# start of Information shown

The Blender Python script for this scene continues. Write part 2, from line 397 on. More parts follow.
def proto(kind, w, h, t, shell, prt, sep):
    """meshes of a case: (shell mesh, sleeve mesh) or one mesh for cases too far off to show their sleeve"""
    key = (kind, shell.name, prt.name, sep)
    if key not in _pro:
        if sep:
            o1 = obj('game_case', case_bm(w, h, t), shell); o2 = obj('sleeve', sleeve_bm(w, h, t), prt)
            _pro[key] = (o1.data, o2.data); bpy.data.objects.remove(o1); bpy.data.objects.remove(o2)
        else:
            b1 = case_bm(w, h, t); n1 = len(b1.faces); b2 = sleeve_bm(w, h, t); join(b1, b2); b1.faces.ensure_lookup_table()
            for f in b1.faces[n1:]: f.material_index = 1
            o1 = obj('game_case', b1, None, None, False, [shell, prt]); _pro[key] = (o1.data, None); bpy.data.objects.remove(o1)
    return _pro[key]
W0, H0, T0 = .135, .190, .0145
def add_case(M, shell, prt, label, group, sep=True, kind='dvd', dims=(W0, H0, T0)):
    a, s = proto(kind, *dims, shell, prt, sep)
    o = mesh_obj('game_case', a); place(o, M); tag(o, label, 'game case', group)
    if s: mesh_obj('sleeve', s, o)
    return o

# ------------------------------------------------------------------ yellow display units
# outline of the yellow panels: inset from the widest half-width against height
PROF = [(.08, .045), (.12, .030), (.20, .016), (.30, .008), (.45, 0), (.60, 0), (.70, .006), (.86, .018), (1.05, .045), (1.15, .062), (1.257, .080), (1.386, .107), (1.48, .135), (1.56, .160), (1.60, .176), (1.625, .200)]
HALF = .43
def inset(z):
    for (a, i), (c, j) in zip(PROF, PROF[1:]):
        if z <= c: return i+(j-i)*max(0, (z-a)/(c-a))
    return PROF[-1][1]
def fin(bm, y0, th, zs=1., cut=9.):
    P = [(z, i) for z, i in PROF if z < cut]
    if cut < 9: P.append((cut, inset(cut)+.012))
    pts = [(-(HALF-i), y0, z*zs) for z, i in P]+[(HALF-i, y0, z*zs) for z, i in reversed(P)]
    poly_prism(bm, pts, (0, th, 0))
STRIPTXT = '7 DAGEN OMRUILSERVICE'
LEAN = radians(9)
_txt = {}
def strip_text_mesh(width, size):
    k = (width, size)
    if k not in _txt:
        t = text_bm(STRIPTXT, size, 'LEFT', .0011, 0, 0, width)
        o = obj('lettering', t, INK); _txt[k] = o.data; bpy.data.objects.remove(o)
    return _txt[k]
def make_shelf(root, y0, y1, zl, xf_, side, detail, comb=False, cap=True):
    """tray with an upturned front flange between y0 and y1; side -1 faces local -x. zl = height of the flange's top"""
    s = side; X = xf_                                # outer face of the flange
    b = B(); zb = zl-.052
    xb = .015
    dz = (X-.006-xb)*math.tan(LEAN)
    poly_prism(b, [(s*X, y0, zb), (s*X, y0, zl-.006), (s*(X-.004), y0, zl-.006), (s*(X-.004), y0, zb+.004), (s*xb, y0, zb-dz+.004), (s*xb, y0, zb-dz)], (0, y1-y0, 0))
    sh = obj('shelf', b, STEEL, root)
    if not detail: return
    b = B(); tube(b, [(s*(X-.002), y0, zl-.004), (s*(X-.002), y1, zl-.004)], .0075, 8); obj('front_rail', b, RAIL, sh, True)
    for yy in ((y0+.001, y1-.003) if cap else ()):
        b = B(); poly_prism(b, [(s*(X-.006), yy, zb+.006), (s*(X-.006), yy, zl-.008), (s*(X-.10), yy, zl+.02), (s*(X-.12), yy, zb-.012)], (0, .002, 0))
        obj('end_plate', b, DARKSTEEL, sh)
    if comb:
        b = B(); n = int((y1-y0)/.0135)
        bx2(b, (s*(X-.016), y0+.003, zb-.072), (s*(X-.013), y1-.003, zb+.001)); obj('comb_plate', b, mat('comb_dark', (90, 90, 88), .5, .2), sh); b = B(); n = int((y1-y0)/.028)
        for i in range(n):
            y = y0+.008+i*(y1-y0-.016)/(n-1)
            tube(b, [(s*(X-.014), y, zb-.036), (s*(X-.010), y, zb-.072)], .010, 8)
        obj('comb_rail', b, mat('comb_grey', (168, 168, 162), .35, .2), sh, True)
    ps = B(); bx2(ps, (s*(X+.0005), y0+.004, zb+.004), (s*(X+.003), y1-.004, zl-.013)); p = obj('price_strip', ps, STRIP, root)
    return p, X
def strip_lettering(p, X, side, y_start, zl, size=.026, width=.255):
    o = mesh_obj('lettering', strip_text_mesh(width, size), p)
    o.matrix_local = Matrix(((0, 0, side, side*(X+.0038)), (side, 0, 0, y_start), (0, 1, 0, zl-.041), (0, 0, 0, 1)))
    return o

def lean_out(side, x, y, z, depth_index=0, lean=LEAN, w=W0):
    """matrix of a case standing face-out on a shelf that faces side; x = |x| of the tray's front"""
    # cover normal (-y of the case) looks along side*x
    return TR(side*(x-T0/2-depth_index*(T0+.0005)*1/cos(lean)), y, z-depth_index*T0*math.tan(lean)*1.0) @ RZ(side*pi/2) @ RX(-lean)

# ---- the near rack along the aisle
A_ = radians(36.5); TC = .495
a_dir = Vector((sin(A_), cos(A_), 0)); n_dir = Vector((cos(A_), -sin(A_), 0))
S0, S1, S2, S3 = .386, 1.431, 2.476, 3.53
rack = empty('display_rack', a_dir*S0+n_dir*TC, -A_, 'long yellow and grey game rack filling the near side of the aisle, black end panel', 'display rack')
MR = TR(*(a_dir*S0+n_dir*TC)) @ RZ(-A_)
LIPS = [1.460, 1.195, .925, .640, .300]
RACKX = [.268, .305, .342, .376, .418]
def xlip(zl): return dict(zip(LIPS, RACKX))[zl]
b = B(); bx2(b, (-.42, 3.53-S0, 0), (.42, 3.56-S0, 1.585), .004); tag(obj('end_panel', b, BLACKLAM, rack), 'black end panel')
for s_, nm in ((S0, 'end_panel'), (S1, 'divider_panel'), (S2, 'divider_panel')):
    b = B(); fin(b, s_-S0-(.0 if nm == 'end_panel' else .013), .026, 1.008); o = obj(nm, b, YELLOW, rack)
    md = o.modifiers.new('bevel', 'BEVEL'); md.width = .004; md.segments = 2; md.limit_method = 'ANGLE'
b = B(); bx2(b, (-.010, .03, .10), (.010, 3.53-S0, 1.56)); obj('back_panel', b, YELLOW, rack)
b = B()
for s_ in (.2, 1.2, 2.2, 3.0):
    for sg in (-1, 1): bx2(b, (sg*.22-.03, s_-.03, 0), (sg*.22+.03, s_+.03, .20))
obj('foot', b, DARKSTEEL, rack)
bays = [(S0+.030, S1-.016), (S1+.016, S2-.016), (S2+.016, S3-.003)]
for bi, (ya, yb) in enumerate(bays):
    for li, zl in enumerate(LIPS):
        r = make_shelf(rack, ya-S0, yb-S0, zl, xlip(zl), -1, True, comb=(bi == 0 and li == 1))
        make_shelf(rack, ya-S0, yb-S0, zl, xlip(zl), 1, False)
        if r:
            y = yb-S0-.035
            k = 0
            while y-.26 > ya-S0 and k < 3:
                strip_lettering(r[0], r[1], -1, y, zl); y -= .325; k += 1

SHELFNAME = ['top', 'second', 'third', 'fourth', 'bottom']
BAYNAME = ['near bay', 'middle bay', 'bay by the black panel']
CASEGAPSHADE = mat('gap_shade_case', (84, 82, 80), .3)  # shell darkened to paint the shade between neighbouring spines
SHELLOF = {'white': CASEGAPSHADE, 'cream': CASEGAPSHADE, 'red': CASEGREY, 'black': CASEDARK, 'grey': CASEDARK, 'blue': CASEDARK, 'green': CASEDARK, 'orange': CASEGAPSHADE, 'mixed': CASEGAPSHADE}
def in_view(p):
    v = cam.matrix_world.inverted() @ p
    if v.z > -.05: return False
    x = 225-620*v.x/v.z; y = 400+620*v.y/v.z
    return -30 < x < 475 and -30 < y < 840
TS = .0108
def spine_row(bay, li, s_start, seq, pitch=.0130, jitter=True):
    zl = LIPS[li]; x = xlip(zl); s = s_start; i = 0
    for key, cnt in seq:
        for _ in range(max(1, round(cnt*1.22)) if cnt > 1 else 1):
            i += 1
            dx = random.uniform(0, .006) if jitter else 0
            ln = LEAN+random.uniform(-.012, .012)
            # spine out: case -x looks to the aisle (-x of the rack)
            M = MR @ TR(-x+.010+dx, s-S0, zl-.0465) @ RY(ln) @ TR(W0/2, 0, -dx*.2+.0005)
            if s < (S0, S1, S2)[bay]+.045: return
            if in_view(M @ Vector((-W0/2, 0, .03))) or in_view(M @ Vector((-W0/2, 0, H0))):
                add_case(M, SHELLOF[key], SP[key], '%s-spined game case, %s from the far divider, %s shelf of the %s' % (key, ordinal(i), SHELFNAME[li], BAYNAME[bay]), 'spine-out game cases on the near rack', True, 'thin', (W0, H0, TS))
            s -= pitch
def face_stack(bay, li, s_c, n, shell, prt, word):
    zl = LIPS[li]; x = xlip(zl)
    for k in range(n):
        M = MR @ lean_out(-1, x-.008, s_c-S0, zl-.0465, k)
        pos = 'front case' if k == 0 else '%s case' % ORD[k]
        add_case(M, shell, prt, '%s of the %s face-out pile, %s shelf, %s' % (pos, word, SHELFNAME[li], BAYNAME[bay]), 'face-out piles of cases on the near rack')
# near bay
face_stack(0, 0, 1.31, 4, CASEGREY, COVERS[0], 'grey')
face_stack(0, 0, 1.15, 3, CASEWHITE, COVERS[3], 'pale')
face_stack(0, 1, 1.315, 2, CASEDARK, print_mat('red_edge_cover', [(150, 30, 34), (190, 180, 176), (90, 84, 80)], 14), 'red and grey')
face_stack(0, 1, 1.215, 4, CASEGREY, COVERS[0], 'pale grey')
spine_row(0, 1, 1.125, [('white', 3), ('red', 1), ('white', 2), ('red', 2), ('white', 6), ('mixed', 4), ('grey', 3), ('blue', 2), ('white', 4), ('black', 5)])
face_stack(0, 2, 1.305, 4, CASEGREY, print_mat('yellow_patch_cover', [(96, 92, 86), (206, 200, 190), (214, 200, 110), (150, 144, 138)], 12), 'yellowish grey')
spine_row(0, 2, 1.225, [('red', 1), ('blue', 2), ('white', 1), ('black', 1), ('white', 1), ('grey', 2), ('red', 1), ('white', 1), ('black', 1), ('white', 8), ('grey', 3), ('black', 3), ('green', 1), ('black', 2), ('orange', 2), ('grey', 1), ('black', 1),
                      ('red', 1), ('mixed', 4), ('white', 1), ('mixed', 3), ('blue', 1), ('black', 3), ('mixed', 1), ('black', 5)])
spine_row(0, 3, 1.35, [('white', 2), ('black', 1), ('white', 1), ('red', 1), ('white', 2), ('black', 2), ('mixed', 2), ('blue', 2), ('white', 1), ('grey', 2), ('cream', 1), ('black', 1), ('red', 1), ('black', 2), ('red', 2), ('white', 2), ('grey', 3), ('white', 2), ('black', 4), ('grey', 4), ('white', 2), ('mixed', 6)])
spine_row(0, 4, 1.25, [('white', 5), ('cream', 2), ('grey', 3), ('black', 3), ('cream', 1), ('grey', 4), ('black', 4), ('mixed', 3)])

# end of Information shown

## What is asked:
Filter out every line that lacks the word "from", and copy the rest.

## Exercise answer:
The Blender Python script for this scene continues. Write part 2, from line 397 on. More parts follow.
# outline of the yellow panels: inset from the widest half-width against height
                add_case(M, SHELLOF[key], SP[key], '%s-spined game case, %s from the far divider, %s shelf of the %s' % (key, ordinal(i), SHELFNAME[li], BAYNAME[bay]), 'spine-out game cases on the near rack', True, 'thin', (W0, H0, TS))